Until this little experiment in being still, I had never realized just how many things I have allowed to get in the way of the most important things in life. For goodness sake, I have even let my pursuit of God get in the way of my relationship with God. That is just crazy! I was letting my service for God take the place of my actual relationship with God. In addition it seemed I had carried a perception around with me for years that I had to “be” something to be useful. And if I wasn’t being “useful” then I was purposeless. What’s interesting is that being me, being a wife and being a mom didn’t count in my thinking as me being useful. Those jobs were just expectations and what really mattered was what I did outside of those titles. Being in Bible study, doing design work for churches, being a sponsor and speaker, being the ministry leader for Celebrate Recovery… now those were the things that were useful. Those were the things that won me favor and allowed me to feel good about myself. Sounds a lot like I had been trying to make it into God’s graces by my works… doesn’t it? In my two months of stillness I have seen just how deep my lack of self-esteem runs. I have seen how I have used all those things I do outside of being a wife and mother to fill up an empty spot in my soul. And I have seen that the only way self-esteem can be real and lasting is when I receive it from my basic, simple relationship with God. I’ve heard that many times, I have even said it but now, for the first time ever, I feel it for myself. Just being Wendy should be enough.

November and December were two of the most challenging months of my life. They went against everything that was natural for me. I… did… nothing… except be a wife, a mother and a daughter of God. I tested my usefulness. I let all my works go. I faced my lack of self-esteem head-on and guess what… I survived. Not only did I survive but I learned how wrong I have been about so many things. I learned that there is no more important part of life than simply being me. In being me, I get to be a wife, I get to be a mother and I am the daughter of God, no matter what. Anything else God asks me to be part of is icing on the cake. What I have learned is ironic, the only way to fill up the emptiness was to empty all the filling. Emptying my life showed me how to be full.
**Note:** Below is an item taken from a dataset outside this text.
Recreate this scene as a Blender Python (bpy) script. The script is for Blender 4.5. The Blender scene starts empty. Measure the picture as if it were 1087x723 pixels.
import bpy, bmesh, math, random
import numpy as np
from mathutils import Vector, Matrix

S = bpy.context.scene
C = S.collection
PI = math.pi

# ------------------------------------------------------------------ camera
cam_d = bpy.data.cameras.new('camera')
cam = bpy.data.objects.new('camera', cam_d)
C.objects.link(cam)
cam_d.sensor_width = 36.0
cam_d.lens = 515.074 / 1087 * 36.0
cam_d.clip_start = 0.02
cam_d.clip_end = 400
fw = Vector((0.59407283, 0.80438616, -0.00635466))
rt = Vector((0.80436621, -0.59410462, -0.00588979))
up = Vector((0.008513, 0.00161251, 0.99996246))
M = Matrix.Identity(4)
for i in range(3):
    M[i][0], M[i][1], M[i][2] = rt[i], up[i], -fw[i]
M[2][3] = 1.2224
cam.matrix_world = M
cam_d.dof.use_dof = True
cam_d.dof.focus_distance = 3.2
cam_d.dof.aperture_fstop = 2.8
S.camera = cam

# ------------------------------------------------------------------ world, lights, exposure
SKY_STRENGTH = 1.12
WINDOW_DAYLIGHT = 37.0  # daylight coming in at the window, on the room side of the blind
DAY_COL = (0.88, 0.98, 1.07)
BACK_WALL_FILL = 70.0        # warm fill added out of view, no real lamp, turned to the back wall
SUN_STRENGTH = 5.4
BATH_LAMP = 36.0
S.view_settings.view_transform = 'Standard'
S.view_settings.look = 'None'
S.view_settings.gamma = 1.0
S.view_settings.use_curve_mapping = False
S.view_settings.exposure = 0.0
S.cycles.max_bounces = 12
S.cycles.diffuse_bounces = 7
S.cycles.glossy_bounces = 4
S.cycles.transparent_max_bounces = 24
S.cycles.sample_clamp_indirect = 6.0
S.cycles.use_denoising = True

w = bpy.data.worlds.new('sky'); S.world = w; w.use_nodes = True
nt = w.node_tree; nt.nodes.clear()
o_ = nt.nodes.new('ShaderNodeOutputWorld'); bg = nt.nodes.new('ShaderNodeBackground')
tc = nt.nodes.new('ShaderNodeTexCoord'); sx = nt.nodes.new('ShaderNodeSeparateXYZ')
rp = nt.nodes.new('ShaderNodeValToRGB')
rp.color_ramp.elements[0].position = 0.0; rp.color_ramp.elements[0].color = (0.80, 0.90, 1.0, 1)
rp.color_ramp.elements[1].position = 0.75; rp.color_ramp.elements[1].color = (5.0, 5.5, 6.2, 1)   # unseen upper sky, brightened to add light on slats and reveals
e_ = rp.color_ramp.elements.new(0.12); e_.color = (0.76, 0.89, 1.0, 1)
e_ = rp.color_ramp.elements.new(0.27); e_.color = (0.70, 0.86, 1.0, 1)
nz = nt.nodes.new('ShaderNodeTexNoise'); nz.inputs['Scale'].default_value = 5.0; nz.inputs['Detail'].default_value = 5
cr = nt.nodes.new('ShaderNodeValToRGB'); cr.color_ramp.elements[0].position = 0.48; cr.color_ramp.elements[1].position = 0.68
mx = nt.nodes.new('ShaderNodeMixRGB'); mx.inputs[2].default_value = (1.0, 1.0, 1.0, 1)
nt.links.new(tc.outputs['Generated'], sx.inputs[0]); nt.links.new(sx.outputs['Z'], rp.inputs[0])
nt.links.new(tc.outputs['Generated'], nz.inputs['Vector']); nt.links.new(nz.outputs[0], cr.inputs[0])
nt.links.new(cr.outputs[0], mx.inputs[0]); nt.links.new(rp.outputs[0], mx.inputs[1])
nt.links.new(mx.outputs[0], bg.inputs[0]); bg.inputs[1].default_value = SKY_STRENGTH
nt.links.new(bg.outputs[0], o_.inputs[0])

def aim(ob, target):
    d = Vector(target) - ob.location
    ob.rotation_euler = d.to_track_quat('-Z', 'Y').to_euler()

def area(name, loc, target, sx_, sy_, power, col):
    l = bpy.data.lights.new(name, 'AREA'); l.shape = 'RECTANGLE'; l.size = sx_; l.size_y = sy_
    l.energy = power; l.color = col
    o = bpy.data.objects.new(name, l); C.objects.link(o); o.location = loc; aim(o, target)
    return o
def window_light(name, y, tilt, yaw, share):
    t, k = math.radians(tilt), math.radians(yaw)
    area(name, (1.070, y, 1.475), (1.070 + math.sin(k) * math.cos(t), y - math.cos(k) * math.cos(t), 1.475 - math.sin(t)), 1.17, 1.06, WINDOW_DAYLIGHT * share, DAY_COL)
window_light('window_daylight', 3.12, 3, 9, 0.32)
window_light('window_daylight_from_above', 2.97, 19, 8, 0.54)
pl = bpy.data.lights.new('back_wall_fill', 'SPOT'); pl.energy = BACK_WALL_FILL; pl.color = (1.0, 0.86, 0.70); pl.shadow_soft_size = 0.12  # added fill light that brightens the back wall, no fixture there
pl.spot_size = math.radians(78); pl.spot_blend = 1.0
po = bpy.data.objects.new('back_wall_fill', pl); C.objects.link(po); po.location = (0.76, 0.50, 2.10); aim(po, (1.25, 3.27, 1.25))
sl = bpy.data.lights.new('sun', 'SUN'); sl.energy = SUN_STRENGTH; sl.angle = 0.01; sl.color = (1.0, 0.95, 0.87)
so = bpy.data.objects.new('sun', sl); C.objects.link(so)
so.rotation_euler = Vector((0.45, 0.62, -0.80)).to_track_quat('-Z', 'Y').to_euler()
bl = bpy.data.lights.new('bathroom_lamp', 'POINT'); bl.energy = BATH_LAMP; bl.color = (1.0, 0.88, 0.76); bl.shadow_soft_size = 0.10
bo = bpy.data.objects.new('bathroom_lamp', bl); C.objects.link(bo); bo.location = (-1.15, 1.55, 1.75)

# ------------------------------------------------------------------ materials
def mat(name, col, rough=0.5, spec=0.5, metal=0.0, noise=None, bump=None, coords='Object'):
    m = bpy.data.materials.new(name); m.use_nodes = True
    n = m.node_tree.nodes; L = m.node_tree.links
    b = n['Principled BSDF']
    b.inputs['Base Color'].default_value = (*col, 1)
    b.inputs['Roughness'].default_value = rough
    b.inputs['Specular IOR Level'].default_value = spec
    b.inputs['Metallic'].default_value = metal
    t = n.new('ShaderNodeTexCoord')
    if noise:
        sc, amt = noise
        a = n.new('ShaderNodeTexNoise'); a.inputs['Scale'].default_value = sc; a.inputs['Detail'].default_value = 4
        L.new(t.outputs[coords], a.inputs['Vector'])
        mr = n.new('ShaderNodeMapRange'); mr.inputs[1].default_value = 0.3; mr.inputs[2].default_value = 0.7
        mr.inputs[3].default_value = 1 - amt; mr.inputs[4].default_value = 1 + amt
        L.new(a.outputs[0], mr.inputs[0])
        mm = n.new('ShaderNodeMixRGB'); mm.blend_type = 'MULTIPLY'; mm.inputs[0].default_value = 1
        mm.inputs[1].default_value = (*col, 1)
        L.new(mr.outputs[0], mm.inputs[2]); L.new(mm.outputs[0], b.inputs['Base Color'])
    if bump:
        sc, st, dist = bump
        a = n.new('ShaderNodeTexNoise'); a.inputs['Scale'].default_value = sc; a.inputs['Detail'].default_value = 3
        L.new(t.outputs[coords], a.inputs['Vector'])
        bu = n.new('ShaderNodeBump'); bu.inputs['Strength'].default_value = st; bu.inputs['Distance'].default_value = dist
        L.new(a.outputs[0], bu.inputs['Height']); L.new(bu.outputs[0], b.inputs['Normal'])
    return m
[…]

As I go forward from my stillness experiment now, my prayer is for God to keep me grounded in the things that matter. I have already been tested and almost fell into some old behaviors fairly quickly. I am so thankful that God has been keeping me on my toes, making me so uncomfortable when I am sliding backwards. I suppose I could just keep myself locked up at home without involving myself in anything else just to make sure the important stuff stays important but I don’t think that’s what God wants from me. I have to learn how to go out and live life without readopting my past philosophy that simply being me isn’t good enough. It is good enough. And just so you know, simply being you is good enough too.